Based on a few recent visits, the style of barbecue is more saucy than smoky. Baby back ribs ($8.45 for an a la carte half-order, seven ribs; $15.95 for a full order) were tender and juicy enough that even the gentlest touch with a fork pulled the meat from the bone.

The meat had the attractive pink that reflects long, slow cooking — and yet, the smoke flavor was decidedly in the background. For purists who crave smoke at saturation levels, this might seem like thin stuff, but even they would have trouble finding fault with the way those ribs melt away in the mouth.

The same can be said for sandwiches made of pulled pork ($3.85; $6.85 as a combo with two sides) and pulled chicken ($4.25/$7.25). Both were moist and juicy, but barely smoky.

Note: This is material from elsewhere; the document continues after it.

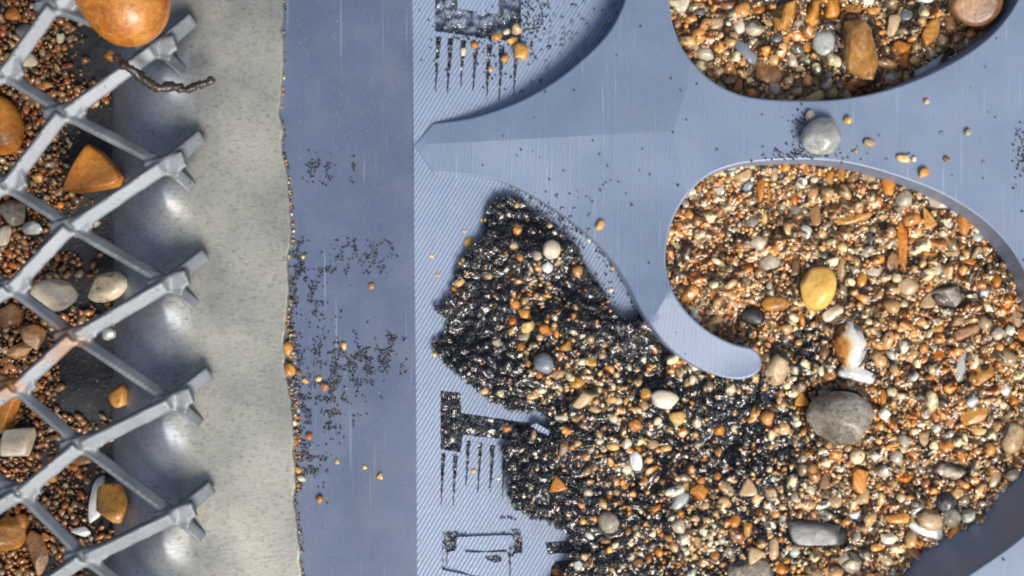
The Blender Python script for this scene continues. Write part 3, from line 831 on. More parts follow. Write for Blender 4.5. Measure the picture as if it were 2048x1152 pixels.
hp('S', '''
1115 971 20 21 10 orange tri .7 | solitary orange rounded triangle pebble on black sand near the ribbed floor
1176 986 10 10 0 beige round
1218 1046 20 26 35 taupe round .7 | grey brown oval pebble with a wet sheen in the lower black sand
1256 1063 7 11 -10 brown round
1165 1044 9 9 0 yellow round
1210 1084 13 6 8 amber slab
1178 1072 11 7 -30 white round
1127 896 11 18 -20 brown round .7
1272 923 13 21 15 white round .8 | bright white oval pebble among orange ones in the sand
1254 940 12 11 0 cream round
1301 941 20 10 38 amber round .7
1298 921 11 9 0 yellow round
1306 890 13 11 0 tan round .6
1278 899 9 8 0 orange round
1225 896 14 9 -10 yellow angular
1252 886 12 12 0 cream angular
1200 883 9 8 0 cream round
1271 850 14 14 15 orange angular .7
1227 838 10 10 0 cream round
1237 845 9 8 0 beige round
1328 799 30 19 -12 cream round .9 | cream oval pebble below the left end of the hook arm
1292 788 12 15 10 amber round .7
1289 812 14 11 0 tan round
1165 798 26 16 42 tan block .9 | tan brown angled block shaped pebble in the middle of the black sand
1187 818 16 9 -8 tan round
1222 801 12 8 10 yellow round
1236 803 10 9 0 cream round
1251 803 9 11 0 amber round
1262 796 8 8 0 clear round
1355 835 18 17 0 yellow angular .7
1366 866 13 12 30 amber angular
1440 861 15 13 10 orange angular .6
1088 727 21 21 -30 slate round .9 | smooth slate grey round pebble in the black sand
1116 750 16 11 20 tan block
1078 751 9 9 0 orange angular
1154 766 16 13 0 amber round .6
1184 725 13 12 0 yellow round
1204 712 9 8 0 tan round
1132 693 13 14 -10 amber round .7
1091 657 13 15 15 orange round .7
1113 669 6 9 0 orange round
1055 653 14 14 0 yellow round .8
1050 629 15 12 0 amber block
1030 609 12 10 0 orange round
1025 643 9 9 0 orange round
1049 674 15 10 0 beige slab
1042 694 11 11 0 amber round
995 687 13 10 0 beige round
1056 729 8 9 0 amber round
1080 675 9 8 0 tan round
1103 499 19 20 0 cream round .8 | round cream pebble in the upper tongue of black sand
1094 533 12 13 0 white angular .8 | white pebble just below the round cream pebble
1075 513 10 10 0 beige round
1040 516 8 9 0 amber round
1028 492 11 10 0 tan round
1033 461 11 14 0 amber angular
976 554 11 7 0 tan slab
936 485 9 13 0 yellow block | golden upright chip on the left border of the black sand
928 462 4 4 0 yellow round
964 440 5 6 0 yellow round
919 567 12 7 32 yellow slab | golden slanted chip on the left border of the black sand
907 578 6 6 0 amber round
926 521 5 5 0 yellow round
864 512 6 4 -10 yellow slab
876 550 5 4 -20 yellow slab
869 709 5 5 0 yellow round
1177 481 5 5 0 cream round
1222 581 6 6 0 cream angular
1226 536 5 4 0 yellow round
947 942 6 6 0 yellow round
997 957 4 4 0 cream round
1015 856 12 9 0 orange angular .8 | orange chip in the sand filled T shaped mark
1031 870 9 6 10 cream slab .8
1124 837 15 8 0 cream slab
1041 104 17 20 0 amber block .9 | shiny amber pebble beside the recessed lines at top
1033 58 12 12 0 tan angular .9
1013 64 8 8 0 cream round
1023 82 13 8 -5 yellow round .9
995 73 13 9 15 amber angular .9
949 90 9 7 0 orange angular .9
926 103 6 9 0 cream slab .9
1010 117 8 9 0 amber round .9
982 138 6 7 0 yellow round
1210 160 1 1 0 tan round
1213 48 4 4 0 amber round
1170 790 1 1 0 tan round
1110 860 1 1 0 tan round
1180 900 10 9 0 beige round
1250 975 8 7 0 amber round
1235 985 10 9 0 tan angular
1218 993 6 8 0 orange round
1312 1018 14 8 30 orange slab
1318 1105 11 11 0 amber angular
1275 1125 12 12 0 brown round
1298 1118 9 9 0 orange round
1115 1145 12 9 0 amber angular
1080 770 1 1 0 tan round
1155 1130 12 12 0 clear round
''')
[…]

It’s an approach to barbecue that cries out for generous dollops of sauce, and sauces there are: four varieties. Over time, I’ve come to favor the “Hazmat” sauce, which is perfectly designed to take advantage of the physiology of the tongue. It starts with a burst of sweetness that seduces the taste buds at the front of the tongue — then, just as you’re wondering what justifies the name, it delivers a refreshing blast of cayenne heat to receptors at the back. It won’t stun the tongues of the most devout heat-seekers, but it’s a fun sauce nonetheless, as are a vinegar-inflected red sauce, an unabashedly sweet sauce that declares its intentions right on the bottle, and a thick, ruddy “Georgia” sauce with a fine, tart edge.

Sampler platters are always available, and offer generous tasting quantities of two or three meats ($10.75/$12.75) with assorted sides. A generous pile of saucy rib tips pairs nicely with pulled pork, a big scoop of skillet-fried potatoes (studded with chunks of sausage) and a colorful bowl of yellow corn dolled up with red peppers. Other sides include baked beans, well-seasoned green beans and two slaws — one creamy, the other dressed with clear, sweet vinegar).

And though the beer list is limited to a handful of bottles, everything on the menu is available for bulk-order carryout, at prices that look pretty darned affordable. Pulled pork for four, for instance, runs $8 with buns and sauce; for 18-22, $44; for 28-34, $67; and for 58-62, $132. That’s a lot of pork for the price.